What to do: Drop every picture. Then return, exactly, the lines from the beginning of the listing below through the one containing "def onZ(px, py, Z): d".
#####
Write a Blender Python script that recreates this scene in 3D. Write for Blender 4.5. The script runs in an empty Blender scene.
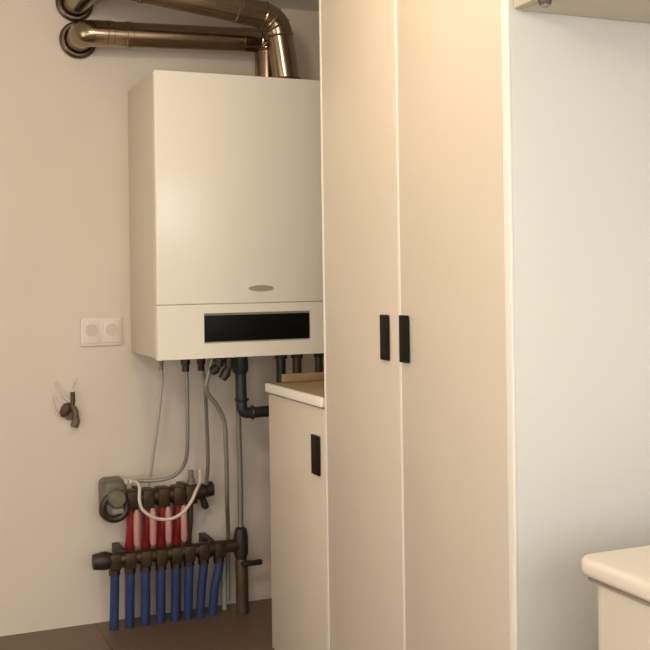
import bpy, bmesh, math, random
from mathutils import Vector, Matrix
random.seed(7)
scene = bpy.context.scene
COL = scene.collection

# ------------------------------------------------------------------ camera maths (metres; wall measurements)
F = 1050.0; CX, CY = 325.0, 275.0; TH = math.atan(445 / 1050.0); ROLL = 0.014; H = 1.172
RT = Vector((math.cos(TH), -math.sin(TH), 0)); FW = Vector((math.sin(TH), math.cos(TH), 0)); UP = Vector((0, 0, 1))
CAM = Vector((0, 0, H))
def ray(px, py):
    dx, du = (px - CX) / F, (CY - py) / F
    c, s = math.cos(ROLL), math.sin(ROLL)
    return RT * (dx * c + du * s) + UP * (-dx * s + du * c) + FW
def onY(px, py, Y): d = ray(px, py); return CAM + d * (Y / d.y)
def onX(px, py, X): d = ray(px, py); return CAM + d * (X / d.x)
def onZ(px, py, Z): d = ray(px, py); return CAM + d * ((Z - H) / d.z)

# ------------------------------------------------------------------ materials
def mat(name, col, rough=0.5, metal=0.0, noise=0.0, nscale=8.0, bump=0.0, spec=0.5, coat=0.0):
    m = bpy.data.materials.new(name); m.use_nodes = True
    nt = m.node_tree; b = nt.nodes['Principled BSDF']
    b.inputs['Base Color'].default_value = (*col, 1); b.inputs['Roughness'].default_value = rough
    b.inputs['Metallic'].default_value = metal; b.inputs['Specular IOR Level'].default_value = spec
    b.inputs['Coat Weight'].default_value = coat
    if noise or bump:
        tc = nt.nodes.new('ShaderNodeTexCoord'); nz = nt.nodes.new('ShaderNodeTexNoise')
        nz.inputs['Scale'].default_value = nscale; nz.inputs['Detail'].default_value = 5
        nt.links.new(tc.outputs['Object'], nz.inputs['Vector'])
        if noise:
            r = nt.nodes.new('ShaderNodeValToRGB')
            r.color_ramp.elements[0].position = .3; r.color_ramp.elements[1].position = .7
            r.color_ramp.elements[0].color = (*[c * (1 - noise) for c in col], 1)
            r.color_ramp.elements[1].color = (*[min(1, c * (1 + noise)) for c in col], 1)
            nt.links.new(nz.outputs['Fac'], r.inputs['Fac']); nt.links.new(r.outputs['Color'], b.inputs['Base Color'])
        if bump:
            bp = nt.nodes.new('ShaderNodeBump'); bp.inputs['Strength'].default_value = bump; bp.inputs['Distance'].default_value = .004
            nt.links.new(nz.outputs['Fac'], bp.inputs['Height']); nt.links.new(bp.outputs['Normal'], b.inputs['Normal'])
    return m

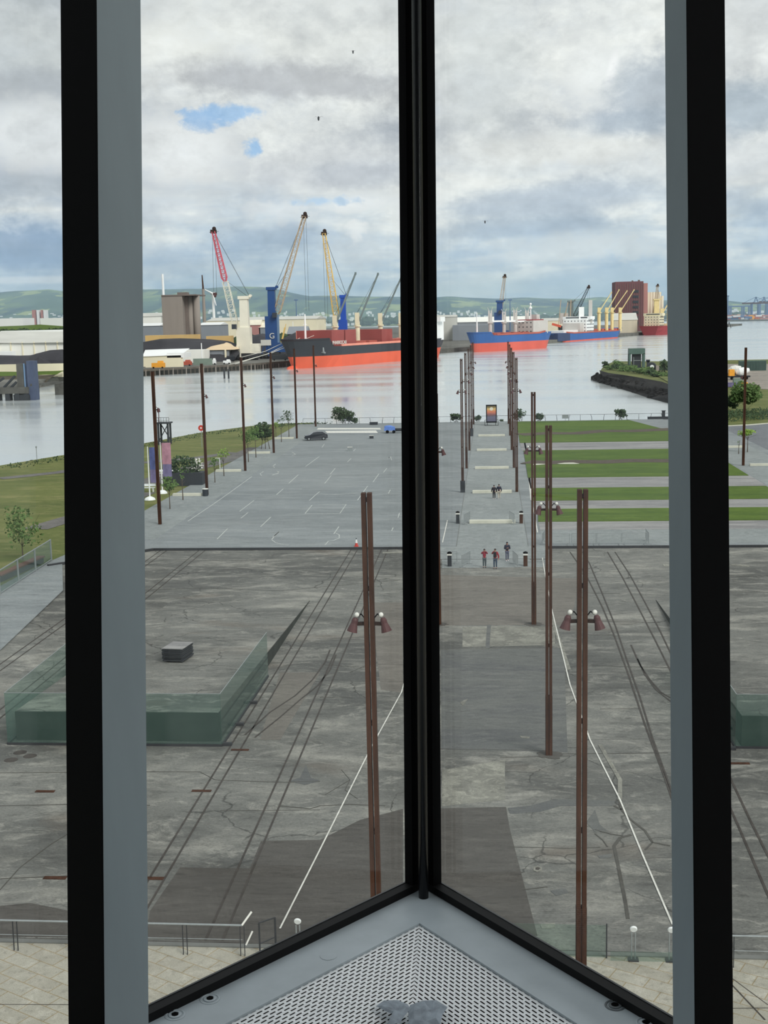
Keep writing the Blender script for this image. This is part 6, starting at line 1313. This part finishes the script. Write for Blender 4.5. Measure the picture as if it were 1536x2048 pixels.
# stacks and turbine
a_ = at(327, 592, 1000); t = thing('white_stack', 'tall slim white chimney rising behind the left silo', 'chimney', (a_.x, 1000, -1)); MB().tube((a_.x, 1000, -1), (a_.x, 1000, at(327, 548, 1000).z), 1.2, 0.9, 12).build('shaft', 'ship_white', t)
a_ = at(409, 640, 1200); t = thing('brown_stack', 'thin brown chimney on a thicker grey lower shaft right of the silos', 'chimney', (a_.x, 1200, -1)); MB().tube((a_.x, 1200, -1), (a_.x, 1200, at(408, 578, 1200).z), 2.0, 1.2, 12).build('lower_shaft', 'silo_grey', t); MB().tube((a_.x, 1200, at(408, 578, 1200).z), (a_.x - .5, 1200, at(407, 550, 1200).z), 0.9, 0.5, 10).build('upper_shaft', 'rust', t)
a_ = at(428.5, 640, 1500); zt = at(428, 588, 1500).z; t = thing('wind_turbine', 'white wind turbine with one blade pointing left, under the red-topped crane', 'wind turbine', (a_.x, 1500, -1))
MB().tube((a_.x, 1500, -1), (a_.x - 0.4, 1500, zt), 2.0, 1.4, 12).build('tower', 'ship_white', t); MB().box((a_.x, 1500, zt + 0.6), (5, 6, 2.6)).build('nacelle', 'ship_grey', t)
for ang_, Lb in ((152, 10.5), (-75, 15), (25, 3)): d = V((math.cos(R(ang_)), 0, math.sin(R(ang_)))); MB().tube(V((a_.x, 1496.5, zt + 0.6)), V((a_.x, 1496.5, zt + 0.6)) + d * Lb, 1.1, 0.5, 8).build('blade', 'ship_white', t)
for px, lab in ((437, 'thin white lamp pole left of the foot of the white crane'), (573, 'thin white pole right of the blue crane'), (1020, 'thin dark lattice mast on the hill line behind the blue ship'), (592, 'dark lamp mast above the long warehouse')):
    Y = 1300; y0 = 600 if px in (1020, 592) else 640; a_ = at(px, y0, Y); o = MB().tube((a_.x, Y, -1), (a_.x, Y, a_.z), 0.7, 0.4, 6).box((a_.x, Y, a_.z), (4, 1, 1.2) if y0 == 600 else (1, 1, 1)).build('mast_pole', 'gantry_haze' if y0 == 600 else 'ship_white', loc=(a_.x, Y, -1)); tag(o, lab, 'mast')
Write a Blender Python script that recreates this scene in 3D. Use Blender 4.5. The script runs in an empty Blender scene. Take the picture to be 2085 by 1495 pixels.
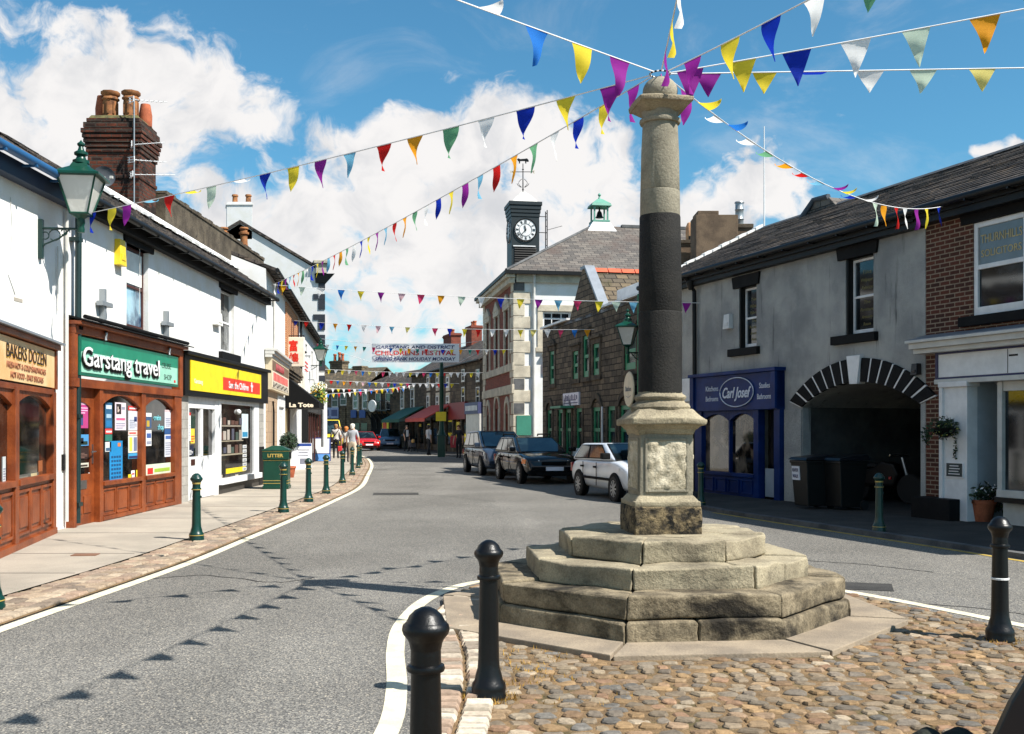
import bpy, bmesh, math, random
from mathutils import Vector, Matrix, noise
random.seed(7)
S = bpy.context.scene; COL = S.collection
F = 2150.0; CX = 1042.5; HY = 873.0; CH = 1.6      # surveyed camera constants: focal length (px), centre column, horizon row, eye height
def P(px, py, Y): return Vector(((px-CX)/F*Y, Y, CH-(py-HY)/F*Y))
def G(px, py):
    Y = CH*F/(py-HY); return Vector(((px-CX)/F*Y, Y, 0))
def L1(v): v /= 255.; return v/12.92 if v <= .04045 else ((v+.055)/1.055)**2.4
def C(r, g, b): return (L1(r), L1(g), L1(b), 1)
def W(v): return (v, v, v, 1)

# ---------------------------------------------------------------- materials
def N(nt, t, **kw):
    n = nt.nodes.new(t)
    for k, v in kw.items():
        if k.startswith('i_'): n.inputs[k[2:].replace('_', ' ')].default_value = v
        else: setattr(n, k, v)
    return n
def newmat(name):
    m = bpy.data.materials.new(name); m.use_nodes = True
    return m, m.node_tree, m.node_tree.nodes['Principled BSDF']
def mix(nt, fac, a, b, mode='MIX'):
    n = nt.nodes.new('ShaderNodeMix'); n.data_type = 'RGBA'; n.blend_type = mode
    for i, v in ((0, fac), (6, a), (7, b)):
        if isinstance(v, bpy.types.NodeSocket): nt.links.new(v, n.inputs[i])
        else: n.inputs[i].default_value = v
    return n.outputs[2]
def ramp(nt, src, a, b, lo=0., hi=1.):
    n = nt.nodes.new('ShaderNodeMapRange'); n.clamp = True; n.interpolation_type = 'SMOOTHSTEP'
    nt.links.new(src, n.inputs[0])
    for i, v in ((1, a), (2, b), (3, lo), (4, hi)): n.inputs[i].default_value = v
    return n.outputs[0]
def nz(nt, co, scale, detail=6, rough=.6, dist=0.):
    n = nt.nodes.new('ShaderNodeTexNoise'); n.inputs['Scale'].default_value = scale
    n.inputs['Detail'].default_value = detail; n.inputs['Roughness'].default_value = rough; n.inputs['Distortion'].default_value = dist
    nt.links.new(co, n.inputs['Vector']); return n.outputs['Fac']
def bumpn(nt, bs, h, strength, dist=.02):
    n = nt.nodes.new('ShaderNodeBump'); n.inputs['Strength'].default_value = strength; n.inputs['Distance'].default_value = dist
    nt.links.new(h, n.inputs['Height']); nt.links.new(n.outputs[0], bs.inputs['Normal'])
def objco(nt, sc=None):
    t = nt.nodes.new('ShaderNodeTexCoord').outputs['Object']
    if sc:
        m = nt.nodes.new('ShaderNodeMapping'); m.inputs['Scale'].default_value = sc; nt.links.new(t, m.inputs[0]); return m.outputs[0]
    return t
def scl(c, k): return (c[0]*k, c[1]*k, c[2]*k, 1)
_pc = {}
def paint(c, rough=.5, metal=0, var=.12, spec=.5):
    """plain painted / printed surface with a faint unevenness"""
    key = (tuple(round(x, 4) for x in c), rough, metal)
    if key in _pc: return _pc[key]
    m, nt, bs = newmat('paint')
    co = objco(nt); f = nz(nt, co, 3.5, 5)
    nt.links.new(mix(nt, ramp(nt, f, .3, .7), scl(c, 1-var), scl(c, 1+var*.5)), bs.inputs['Base Color'])
    bs.inputs['Roughness'].default_value = rough; bs.inputs['Metallic'].default_value = metal
    bs.inputs['Specular IOR Level'].default_value = spec
    _pc[key] = m; return m
def surf(name, c, c2, rough=.85, scale=2., stain=None, st=(.58, .75), sscale=1.1, stretch=None, bump=.3, bscale=40, fine=.12, fscale=60, spec=.3):
    """weathered surface: two tones, optional stains with a shape of their own, fine grain and bump"""
    m, nt, bs = newmat(name); co = objco(nt)
    col = mix(nt, ramp(nt, nz(nt, co, scale, 7, .62), .35, .65), c, c2)
    if stain:
        col = mix(nt, ramp(nt, nz(nt, objco(nt, stretch) if stretch else co, sscale, 8, .7, .3), st[0], st[1]), col, stain)
    if fine:
        g = nz(nt, co, fscale, 3, .7)
        col = mix(nt, 1., col, mix(nt, ramp(nt, g, .3, .7), W(1-fine), W(1+fine)), 'MULTIPLY')
    nt.links.new(col, bs.inputs['Base Color'])
    bs.inputs['Roughness'].default_value = rough; bs.inputs['Specular IOR Level'].default_value = spec
    if bump: bumpn(nt, bs, nz(nt, co, bscale, 5, .65), bump)
    return m
def brick(name, c1, c2, mortar, bw, bh, ms=.01, rough=.85, bump=.5, var=None, vs=(.5, .72), vscale=1.5, warp=.006, off=.5, spec=.3, bias=0., grain=.18):
    m, nt, bs = newmat(name)
    uv = nt.nodes.new('ShaderNodeTexCoord').outputs['UV']; co = objco(nt)
    nn = nt.nodes.new('ShaderNodeTexNoise'); nn.inputs['Scale'].default_value = 6.; nt.links.new(co, nn.inputs['Vector'])
    vm = nt.nodes.new('ShaderNodeVectorMath'); vm.operation = 'MULTIPLY_ADD'
    nt.links.new(nn.outputs['Color'], vm.inputs[0]); vm.inputs[1].default_value = (warp, warp, 0); nt.links.new(uv, vm.inputs[2])
    b = nt.nodes.new('ShaderNodeTexBrick'); nt.links.new(vm.outputs[0], b.inputs['Vector'])
    b.inputs['Color1'].default_value = c1; b.inputs['Color2'].default_value = c2; b.inputs['Mortar'].default_value = mortar
    b.inputs['Scale'].default_value = 1.; b.inputs['Mortar Size'].default_value = ms; b.inputs['Mortar Smooth'].default_value = .2
    b.inputs['Bias'].default_value = bias; b.inputs['Brick Width'].default_value = bw; b.inputs['Row Height'].default_value = bh; b.offset = off
    col = b.outputs['Color']
    if var: col = mix(nt, ramp(nt, nz(nt, co, vscale, 8, .7), vs[0], vs[1]), col, var)
    col = mix(nt, 1., col, mix(nt, ramp(nt, nz(nt, co, 25, 4, .7), .3, .7), W(1-grain), W(1+grain)), 'MULTIPLY')
    nt.links.new(col, bs.inputs['Base Color']); bs.inputs['Roughness'].default_value = rough; bs.inputs['Specular IOR Level'].default_value = spec
    mm = nt.nodes.new('ShaderNodeMath'); mm.operation = 'MULTIPLY_ADD'
    nt.links.new(b.outputs['Fac'], mm.inputs[0]); mm.inputs[1].default_value = -1.
    nt.links.new(nz(nt, co, 30, 5, .7), mm.inputs[2])
    bumpn(nt, bs, mm.outputs[0], bump, .012)
    return m
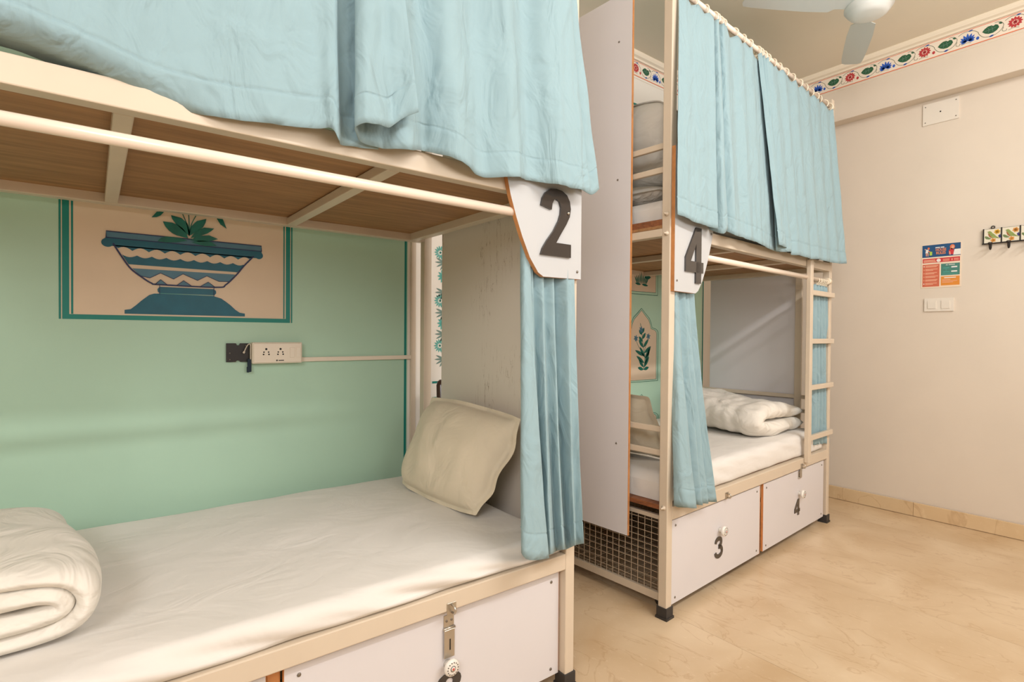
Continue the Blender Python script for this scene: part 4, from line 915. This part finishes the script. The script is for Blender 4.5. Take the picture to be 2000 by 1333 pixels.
#####
Answer in full:
Write a Blender Python script that recreates this scene in 3D. Write for Blender 4.5. The script runs in an empty Blender scene.
import bpy, bmesh, math, random
from mathutils import Vector, Matrix
random.seed(7)
scene = bpy.context.scene
COL = scene.collection

# ------------------------------------------------------------------ camera maths (metres; wall measurements)
F = 1050.0; CX, CY = 325.0, 275.0; TH = math.atan(445 / 1050.0); ROLL = 0.014; H = 1.172
RT = Vector((math.cos(TH), -math.sin(TH), 0)); FW = Vector((math.sin(TH), math.cos(TH), 0)); UP = Vector((0, 0, 1))
CAM = Vector((0, 0, H))
def ray(px, py):
    dx, du = (px - CX) / F, (CY - py) / F
    c, s = math.cos(ROLL), math.sin(ROLL)
    return RT * (dx * c + du * s) + UP * (-dx * s + du * c) + FW
def onY(px, py, Y): d = ray(px, py); return CAM + d * (Y / d.y)
def onX(px, py, X): d = ray(px, py); return CAM + d * (X / d.x)
def onZ(px, py, Z): d = ray(px, py); return CAM + d * ((Z - H) / d.z)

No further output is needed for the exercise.